Only the lines from the one containing "sw = struct(obj('wall_stairwell_right', bm, M['well_wall']))" down to the one containing "box(bm, 0.18, 0.30, 0.17, 2.05, -0.2, 4.4)", inclusive, are to be quoted exactly.

# Source data:
------------------------------------------------------------
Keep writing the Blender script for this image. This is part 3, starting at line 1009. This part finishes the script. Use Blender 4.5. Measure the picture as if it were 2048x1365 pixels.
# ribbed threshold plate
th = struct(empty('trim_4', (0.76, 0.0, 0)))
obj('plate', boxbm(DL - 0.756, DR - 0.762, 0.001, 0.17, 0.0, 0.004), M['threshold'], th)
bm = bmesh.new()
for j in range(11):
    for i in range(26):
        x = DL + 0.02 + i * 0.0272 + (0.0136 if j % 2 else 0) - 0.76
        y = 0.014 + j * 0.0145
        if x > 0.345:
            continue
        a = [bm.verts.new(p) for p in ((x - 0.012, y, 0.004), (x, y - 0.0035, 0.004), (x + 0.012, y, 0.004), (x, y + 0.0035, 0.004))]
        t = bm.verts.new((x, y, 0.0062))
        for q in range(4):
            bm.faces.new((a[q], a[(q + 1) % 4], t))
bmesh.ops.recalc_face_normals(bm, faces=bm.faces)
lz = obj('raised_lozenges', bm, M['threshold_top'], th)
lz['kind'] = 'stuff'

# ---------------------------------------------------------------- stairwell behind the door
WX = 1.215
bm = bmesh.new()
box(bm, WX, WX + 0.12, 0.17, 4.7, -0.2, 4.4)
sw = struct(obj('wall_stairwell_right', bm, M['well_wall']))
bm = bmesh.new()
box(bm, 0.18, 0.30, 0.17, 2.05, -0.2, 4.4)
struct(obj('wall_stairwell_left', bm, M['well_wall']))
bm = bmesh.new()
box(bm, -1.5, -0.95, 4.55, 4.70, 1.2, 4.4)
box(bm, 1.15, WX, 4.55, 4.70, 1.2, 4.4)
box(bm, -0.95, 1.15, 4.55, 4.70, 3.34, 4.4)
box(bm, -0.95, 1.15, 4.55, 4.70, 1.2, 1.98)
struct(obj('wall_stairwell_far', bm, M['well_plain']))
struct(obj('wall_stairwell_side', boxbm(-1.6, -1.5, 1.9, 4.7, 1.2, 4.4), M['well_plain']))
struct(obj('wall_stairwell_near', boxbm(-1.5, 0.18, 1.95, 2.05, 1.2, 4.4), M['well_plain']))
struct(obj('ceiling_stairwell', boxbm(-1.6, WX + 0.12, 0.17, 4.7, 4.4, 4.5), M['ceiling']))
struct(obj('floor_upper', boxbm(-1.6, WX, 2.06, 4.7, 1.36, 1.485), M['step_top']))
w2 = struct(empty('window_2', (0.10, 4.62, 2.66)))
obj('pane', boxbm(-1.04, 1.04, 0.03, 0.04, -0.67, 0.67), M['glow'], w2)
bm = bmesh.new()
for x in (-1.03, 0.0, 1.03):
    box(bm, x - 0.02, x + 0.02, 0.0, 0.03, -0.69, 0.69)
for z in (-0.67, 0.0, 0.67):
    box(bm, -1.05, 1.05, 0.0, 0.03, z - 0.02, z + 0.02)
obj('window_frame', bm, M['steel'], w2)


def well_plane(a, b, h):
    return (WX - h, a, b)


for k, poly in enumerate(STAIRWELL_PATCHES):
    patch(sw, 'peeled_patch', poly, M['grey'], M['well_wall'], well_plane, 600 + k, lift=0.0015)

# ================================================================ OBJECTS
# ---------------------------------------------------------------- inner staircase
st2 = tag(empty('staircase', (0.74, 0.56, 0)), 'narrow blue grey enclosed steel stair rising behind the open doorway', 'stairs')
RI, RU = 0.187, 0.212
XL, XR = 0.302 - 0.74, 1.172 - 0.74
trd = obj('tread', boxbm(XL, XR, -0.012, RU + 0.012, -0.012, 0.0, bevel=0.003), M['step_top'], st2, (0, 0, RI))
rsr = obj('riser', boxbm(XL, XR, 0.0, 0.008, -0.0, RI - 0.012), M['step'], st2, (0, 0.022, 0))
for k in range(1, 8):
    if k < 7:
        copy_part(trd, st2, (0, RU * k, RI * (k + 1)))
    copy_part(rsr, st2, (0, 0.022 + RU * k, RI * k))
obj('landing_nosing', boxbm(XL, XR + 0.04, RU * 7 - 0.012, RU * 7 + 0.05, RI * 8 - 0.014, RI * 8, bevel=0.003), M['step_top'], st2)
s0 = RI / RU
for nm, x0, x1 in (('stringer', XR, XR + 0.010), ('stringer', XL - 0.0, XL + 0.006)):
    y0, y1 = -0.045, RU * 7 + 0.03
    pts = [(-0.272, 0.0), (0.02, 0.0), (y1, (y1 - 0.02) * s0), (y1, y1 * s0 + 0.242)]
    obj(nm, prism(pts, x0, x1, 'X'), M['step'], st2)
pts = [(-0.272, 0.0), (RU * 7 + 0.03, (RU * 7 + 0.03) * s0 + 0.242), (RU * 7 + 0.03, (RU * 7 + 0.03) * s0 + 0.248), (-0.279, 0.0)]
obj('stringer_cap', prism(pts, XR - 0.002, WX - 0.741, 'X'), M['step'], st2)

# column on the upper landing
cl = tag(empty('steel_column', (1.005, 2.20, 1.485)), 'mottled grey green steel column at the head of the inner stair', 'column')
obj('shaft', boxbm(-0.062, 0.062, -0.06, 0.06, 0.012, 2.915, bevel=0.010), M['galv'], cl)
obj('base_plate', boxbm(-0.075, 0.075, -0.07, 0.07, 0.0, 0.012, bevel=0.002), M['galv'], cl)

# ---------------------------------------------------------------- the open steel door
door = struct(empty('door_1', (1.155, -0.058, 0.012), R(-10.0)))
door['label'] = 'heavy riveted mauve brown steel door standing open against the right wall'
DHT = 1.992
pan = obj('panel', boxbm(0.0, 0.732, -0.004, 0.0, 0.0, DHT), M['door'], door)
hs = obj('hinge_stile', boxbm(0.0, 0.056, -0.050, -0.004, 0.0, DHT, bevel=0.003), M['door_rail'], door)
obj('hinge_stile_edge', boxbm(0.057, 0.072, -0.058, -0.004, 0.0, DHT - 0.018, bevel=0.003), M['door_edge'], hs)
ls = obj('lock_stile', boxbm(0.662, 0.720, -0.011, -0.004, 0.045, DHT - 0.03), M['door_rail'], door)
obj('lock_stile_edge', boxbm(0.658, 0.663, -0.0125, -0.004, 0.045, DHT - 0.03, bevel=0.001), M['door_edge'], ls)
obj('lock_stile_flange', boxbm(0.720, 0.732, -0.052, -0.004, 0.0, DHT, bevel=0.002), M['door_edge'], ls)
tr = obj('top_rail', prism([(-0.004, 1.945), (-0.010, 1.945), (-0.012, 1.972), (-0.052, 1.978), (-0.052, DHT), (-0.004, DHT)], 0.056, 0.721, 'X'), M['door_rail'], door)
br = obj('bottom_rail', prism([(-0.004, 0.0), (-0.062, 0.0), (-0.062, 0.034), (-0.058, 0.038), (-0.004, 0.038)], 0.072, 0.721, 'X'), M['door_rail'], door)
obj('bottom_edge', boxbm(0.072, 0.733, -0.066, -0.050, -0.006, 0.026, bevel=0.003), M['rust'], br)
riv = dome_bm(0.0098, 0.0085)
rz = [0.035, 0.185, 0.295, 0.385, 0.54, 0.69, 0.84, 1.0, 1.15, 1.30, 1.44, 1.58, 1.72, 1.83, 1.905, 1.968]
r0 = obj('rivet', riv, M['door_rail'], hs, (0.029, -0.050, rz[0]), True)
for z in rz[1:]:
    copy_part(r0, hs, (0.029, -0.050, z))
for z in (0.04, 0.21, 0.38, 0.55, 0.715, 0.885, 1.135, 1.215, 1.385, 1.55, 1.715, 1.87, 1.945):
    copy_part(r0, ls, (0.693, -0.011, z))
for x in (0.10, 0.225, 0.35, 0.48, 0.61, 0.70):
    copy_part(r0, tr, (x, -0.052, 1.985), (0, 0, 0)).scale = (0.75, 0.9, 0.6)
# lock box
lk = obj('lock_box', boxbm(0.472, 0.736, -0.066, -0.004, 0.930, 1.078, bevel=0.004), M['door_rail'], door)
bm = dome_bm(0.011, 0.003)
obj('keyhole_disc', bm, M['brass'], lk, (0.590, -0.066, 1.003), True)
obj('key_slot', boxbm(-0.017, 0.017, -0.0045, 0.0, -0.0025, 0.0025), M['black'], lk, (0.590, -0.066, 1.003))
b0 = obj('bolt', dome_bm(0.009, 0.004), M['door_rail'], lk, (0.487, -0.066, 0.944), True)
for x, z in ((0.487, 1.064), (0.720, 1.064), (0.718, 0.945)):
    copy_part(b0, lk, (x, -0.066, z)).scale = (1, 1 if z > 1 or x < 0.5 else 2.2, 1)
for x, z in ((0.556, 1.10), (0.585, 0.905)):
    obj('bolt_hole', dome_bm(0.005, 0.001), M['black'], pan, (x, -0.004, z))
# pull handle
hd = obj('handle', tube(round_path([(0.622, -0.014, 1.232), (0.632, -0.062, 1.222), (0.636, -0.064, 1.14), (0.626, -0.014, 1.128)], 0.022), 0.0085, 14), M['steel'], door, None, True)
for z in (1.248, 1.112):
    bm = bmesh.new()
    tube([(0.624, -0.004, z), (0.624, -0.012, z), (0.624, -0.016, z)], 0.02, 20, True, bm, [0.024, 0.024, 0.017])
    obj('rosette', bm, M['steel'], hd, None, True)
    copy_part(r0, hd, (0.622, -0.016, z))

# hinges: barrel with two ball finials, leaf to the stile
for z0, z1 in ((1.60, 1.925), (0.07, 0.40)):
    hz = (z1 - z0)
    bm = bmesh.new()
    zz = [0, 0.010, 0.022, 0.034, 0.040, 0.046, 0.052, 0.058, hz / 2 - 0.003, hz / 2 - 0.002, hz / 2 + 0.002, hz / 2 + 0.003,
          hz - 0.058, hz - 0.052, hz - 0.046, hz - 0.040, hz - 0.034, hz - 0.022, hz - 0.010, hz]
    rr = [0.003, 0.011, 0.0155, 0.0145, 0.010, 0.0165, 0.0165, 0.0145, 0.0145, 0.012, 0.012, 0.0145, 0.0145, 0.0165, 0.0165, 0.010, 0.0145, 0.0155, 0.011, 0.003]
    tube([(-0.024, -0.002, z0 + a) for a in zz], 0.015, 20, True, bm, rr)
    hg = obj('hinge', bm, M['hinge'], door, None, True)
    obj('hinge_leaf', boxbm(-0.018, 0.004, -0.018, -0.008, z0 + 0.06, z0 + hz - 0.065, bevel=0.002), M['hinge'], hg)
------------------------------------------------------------
# Reply to the exercise:
sw = struct(obj('wall_stairwell_right', bm, M['well_wall']))
bm = bmesh.new()
box(bm, 0.18, 0.30, 0.17, 2.05, -0.2, 4.4)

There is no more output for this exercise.